- Exercise instructions -
Begin with the first line of the listing and quote every line through the one containing "alone(mb, 'ground_clod', 'clod'"; give only those lines.

- Dataset content -
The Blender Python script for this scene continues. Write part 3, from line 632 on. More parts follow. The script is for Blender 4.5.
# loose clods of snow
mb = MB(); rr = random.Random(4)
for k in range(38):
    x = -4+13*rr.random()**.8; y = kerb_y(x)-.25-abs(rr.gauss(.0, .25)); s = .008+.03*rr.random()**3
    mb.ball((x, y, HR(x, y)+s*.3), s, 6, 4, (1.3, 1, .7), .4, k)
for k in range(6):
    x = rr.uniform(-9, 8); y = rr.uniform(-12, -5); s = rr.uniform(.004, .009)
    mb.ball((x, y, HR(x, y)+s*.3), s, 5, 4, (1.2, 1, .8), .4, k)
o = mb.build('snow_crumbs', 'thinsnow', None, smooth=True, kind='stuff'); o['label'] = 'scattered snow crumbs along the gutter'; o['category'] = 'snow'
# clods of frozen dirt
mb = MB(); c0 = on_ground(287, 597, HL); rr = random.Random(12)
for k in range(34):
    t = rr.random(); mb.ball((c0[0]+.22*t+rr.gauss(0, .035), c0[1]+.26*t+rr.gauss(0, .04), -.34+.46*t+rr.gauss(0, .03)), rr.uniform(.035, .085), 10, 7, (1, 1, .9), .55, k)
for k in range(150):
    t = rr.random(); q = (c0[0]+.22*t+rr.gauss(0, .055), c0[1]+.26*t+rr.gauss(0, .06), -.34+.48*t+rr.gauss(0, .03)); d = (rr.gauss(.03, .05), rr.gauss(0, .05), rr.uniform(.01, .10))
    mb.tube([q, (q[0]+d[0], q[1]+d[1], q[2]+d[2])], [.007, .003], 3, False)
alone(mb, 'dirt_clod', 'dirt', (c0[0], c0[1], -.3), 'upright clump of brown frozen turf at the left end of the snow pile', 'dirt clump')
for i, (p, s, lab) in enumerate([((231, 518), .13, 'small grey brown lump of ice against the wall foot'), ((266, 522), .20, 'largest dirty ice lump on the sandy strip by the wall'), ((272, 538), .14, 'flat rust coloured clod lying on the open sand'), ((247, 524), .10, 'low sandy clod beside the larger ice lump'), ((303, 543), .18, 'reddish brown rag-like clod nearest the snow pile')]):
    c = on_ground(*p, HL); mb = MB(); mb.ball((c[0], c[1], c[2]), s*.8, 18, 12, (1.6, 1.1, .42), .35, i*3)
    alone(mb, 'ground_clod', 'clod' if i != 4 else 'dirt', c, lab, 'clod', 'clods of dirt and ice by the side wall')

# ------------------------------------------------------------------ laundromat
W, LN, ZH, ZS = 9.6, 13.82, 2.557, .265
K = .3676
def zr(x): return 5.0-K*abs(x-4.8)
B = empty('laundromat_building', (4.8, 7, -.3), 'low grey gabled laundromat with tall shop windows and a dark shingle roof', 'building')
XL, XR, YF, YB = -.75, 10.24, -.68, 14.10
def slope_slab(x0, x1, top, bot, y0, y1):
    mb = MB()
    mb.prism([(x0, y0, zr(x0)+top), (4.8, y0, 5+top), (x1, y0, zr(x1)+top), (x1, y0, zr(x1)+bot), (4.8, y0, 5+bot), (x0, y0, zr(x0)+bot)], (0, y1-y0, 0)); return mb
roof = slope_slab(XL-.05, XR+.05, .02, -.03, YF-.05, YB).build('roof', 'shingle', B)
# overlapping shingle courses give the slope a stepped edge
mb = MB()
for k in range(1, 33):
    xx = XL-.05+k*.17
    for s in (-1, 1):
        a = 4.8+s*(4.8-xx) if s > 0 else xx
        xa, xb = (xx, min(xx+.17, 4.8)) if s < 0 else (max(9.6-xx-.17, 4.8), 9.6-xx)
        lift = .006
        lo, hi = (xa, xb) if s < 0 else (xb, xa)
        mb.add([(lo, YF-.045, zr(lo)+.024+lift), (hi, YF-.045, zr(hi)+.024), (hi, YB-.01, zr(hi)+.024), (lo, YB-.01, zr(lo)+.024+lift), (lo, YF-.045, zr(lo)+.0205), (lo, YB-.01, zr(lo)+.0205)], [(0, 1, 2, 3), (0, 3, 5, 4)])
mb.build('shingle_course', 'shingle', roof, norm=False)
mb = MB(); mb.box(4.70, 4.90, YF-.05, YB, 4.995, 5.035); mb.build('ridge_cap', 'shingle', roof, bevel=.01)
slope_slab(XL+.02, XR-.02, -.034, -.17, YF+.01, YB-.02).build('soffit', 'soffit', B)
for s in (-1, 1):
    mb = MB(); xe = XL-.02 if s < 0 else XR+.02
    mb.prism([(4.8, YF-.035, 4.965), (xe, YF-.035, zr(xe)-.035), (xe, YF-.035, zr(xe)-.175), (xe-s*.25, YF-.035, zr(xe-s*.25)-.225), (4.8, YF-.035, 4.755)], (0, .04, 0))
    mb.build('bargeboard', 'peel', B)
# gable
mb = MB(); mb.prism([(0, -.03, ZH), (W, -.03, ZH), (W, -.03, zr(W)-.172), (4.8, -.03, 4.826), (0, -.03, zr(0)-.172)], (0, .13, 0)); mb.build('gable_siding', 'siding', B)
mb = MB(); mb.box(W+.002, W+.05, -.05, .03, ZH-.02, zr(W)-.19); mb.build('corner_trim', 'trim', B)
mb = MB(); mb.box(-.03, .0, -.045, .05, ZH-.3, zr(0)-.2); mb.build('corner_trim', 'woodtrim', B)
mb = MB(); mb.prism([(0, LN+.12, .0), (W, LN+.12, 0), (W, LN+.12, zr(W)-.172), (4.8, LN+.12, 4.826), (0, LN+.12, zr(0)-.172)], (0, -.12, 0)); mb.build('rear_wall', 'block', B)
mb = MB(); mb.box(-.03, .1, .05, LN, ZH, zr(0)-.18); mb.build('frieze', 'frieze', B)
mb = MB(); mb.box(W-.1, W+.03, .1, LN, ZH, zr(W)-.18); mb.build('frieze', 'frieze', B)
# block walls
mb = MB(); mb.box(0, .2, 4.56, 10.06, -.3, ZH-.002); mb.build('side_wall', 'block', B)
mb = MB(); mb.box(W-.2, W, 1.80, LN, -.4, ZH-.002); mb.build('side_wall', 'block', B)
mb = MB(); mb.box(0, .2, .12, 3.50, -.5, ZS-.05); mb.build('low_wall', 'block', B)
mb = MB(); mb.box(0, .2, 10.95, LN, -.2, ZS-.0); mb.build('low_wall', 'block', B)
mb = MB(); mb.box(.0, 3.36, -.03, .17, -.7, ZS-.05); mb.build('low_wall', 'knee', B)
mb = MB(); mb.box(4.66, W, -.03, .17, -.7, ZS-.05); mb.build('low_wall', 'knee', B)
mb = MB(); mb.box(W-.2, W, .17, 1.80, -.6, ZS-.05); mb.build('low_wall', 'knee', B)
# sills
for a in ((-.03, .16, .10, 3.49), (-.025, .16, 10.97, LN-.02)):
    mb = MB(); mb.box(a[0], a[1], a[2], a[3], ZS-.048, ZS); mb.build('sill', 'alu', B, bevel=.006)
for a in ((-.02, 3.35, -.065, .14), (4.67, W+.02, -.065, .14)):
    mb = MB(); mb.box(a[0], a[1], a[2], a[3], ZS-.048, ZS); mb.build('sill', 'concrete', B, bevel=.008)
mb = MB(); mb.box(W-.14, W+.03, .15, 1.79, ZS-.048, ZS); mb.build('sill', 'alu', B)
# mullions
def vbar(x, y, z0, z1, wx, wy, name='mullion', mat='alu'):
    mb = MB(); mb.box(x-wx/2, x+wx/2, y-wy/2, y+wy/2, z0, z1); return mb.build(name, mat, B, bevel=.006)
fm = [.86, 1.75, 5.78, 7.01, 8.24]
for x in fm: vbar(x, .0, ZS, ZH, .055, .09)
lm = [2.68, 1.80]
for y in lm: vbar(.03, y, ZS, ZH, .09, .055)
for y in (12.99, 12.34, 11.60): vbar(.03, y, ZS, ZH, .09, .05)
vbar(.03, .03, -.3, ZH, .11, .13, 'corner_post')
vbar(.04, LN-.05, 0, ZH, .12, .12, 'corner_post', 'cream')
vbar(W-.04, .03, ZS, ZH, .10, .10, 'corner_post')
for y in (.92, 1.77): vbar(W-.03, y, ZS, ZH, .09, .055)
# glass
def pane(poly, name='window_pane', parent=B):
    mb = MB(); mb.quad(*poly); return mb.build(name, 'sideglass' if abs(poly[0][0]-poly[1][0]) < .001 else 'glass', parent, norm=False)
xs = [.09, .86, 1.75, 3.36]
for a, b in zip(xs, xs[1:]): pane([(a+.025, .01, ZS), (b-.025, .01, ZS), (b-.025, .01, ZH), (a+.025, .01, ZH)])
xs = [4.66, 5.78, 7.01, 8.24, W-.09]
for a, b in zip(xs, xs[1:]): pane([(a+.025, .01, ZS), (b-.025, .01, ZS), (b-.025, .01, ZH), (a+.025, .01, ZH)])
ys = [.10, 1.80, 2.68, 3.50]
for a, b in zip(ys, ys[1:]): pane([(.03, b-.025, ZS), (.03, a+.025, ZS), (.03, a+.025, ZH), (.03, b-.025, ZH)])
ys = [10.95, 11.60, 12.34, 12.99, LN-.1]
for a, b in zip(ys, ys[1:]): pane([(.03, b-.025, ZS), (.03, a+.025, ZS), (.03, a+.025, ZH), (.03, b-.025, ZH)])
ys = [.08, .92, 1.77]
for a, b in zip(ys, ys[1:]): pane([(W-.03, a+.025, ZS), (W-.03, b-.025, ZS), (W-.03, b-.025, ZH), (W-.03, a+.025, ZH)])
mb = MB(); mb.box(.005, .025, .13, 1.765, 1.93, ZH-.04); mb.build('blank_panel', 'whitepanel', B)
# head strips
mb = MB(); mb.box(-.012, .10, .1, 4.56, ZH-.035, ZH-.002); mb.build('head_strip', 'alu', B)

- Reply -
The Blender Python script for this scene continues. Write part 3, from line 632 on. More parts follow. The script is for Blender 4.5.
# loose clods of snow
mb = MB(); rr = random.Random(4)
for k in range(38):
    x = -4+13*rr.random()**.8; y = kerb_y(x)-.25-abs(rr.gauss(.0, .25)); s = .008+.03*rr.random()**3
    mb.ball((x, y, HR(x, y)+s*.3), s, 6, 4, (1.3, 1, .7), .4, k)
for k in range(6):
    x = rr.uniform(-9, 8); y = rr.uniform(-12, -5); s = rr.uniform(.004, .009)
    mb.ball((x, y, HR(x, y)+s*.3), s, 5, 4, (1.2, 1, .8), .4, k)
o = mb.build('snow_crumbs', 'thinsnow', None, smooth=True, kind='stuff'); o['label'] = 'scattered snow crumbs along the gutter'; o['category'] = 'snow'
# clods of frozen dirt
mb = MB(); c0 = on_ground(287, 597, HL); rr = random.Random(12)
for k in range(34):
    t = rr.random(); mb.ball((c0[0]+.22*t+rr.gauss(0, .035), c0[1]+.26*t+rr.gauss(0, .04), -.34+.46*t+rr.gauss(0, .03)), rr.uniform(.035, .085), 10, 7, (1, 1, .9), .55, k)
for k in range(150):
    t = rr.random(); q = (c0[0]+.22*t+rr.gauss(0, .055), c0[1]+.26*t+rr.gauss(0, .06), -.34+.48*t+rr.gauss(0, .03)); d = (rr.gauss(.03, .05), rr.gauss(0, .05), rr.uniform(.01, .10))
    mb.tube([q, (q[0]+d[0], q[1]+d[1], q[2]+d[2])], [.007, .003], 3, False)
alone(mb, 'dirt_clod', 'dirt', (c0[0], c0[1], -.3), 'upright clump of brown frozen turf at the left end of the snow pile', 'dirt clump')
for i, (p, s, lab) in enumerate([((231, 518), .13, 'small grey brown lump of ice against the wall foot'), ((266, 522), .20, 'largest dirty ice lump on the sandy strip by the wall'), ((272, 538), .14, 'flat rust coloured clod lying on the open sand'), ((247, 524), .10, 'low sandy clod beside the larger ice lump'), ((303, 543), .18, 'reddish brown rag-like clod nearest the snow pile')]):
    c = on_ground(*p, HL); mb = MB(); mb.ball((c[0], c[1], c[2]), s*.8, 18, 12, (1.6, 1.1, .42), .35, i*3)
    alone(mb, 'ground_clod', 'clod' if i != 4 else 'dirt', c, lab, 'clod', 'clods of dirt and ice by the side wall')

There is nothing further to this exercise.